I'm having a number of problems with the browser UI that I'm hoping someone can help me resolve. I'm building relatively complex templates in 5.0 (5.5 in a month or so) that I need to give to clients who (to maintain everyones sanity) we assume are idiots. If its not obvious, they're going to call my customer service people who will in turn call me. I hate getting phone calls

So here are my problems:
With the Java UI, if I have a replicant with 0 instances, you can still see a label that tells you what you are replicating. With the browser UI, all you see is an empty bar with a button on the end. This triggers a number of usablity problems:
First, because the tree view is initially collapsed, just looking at the form gives me no indication what those bars are going to do. Even when I expand the tree view totally, there is no visual connection between what I see in the tree view and what I see in the form frame.
Second, in a relatively complex template, finding the relevant entry in the tree view for a replicant can be challenging. Clicking on the entry in the tree view sets no obvious focus on the frame with the form. You still have to guess what does what.
Third, if you have several replicants in a row, it gets very hard to find the one you want.
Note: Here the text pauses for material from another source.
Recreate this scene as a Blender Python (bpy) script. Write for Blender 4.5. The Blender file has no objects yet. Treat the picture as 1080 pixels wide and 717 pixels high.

And heaven help you if you have a replicant (whose content ends with a replicant that has 0 instances by defualt) followed by a number of other replicants. You just don't know whats going on.
Fourth, if you have an expanded replicant followed by a regular field, there is no obvious way to distinguish where the replicant ends, without looking at the tree view, which still requires a bit of thought.
So does anyone know how I bend the Browser templating into something more usable?
I'd use the Java UI, except that my descriptions, which tend to be long and descriptive get strangly truncated.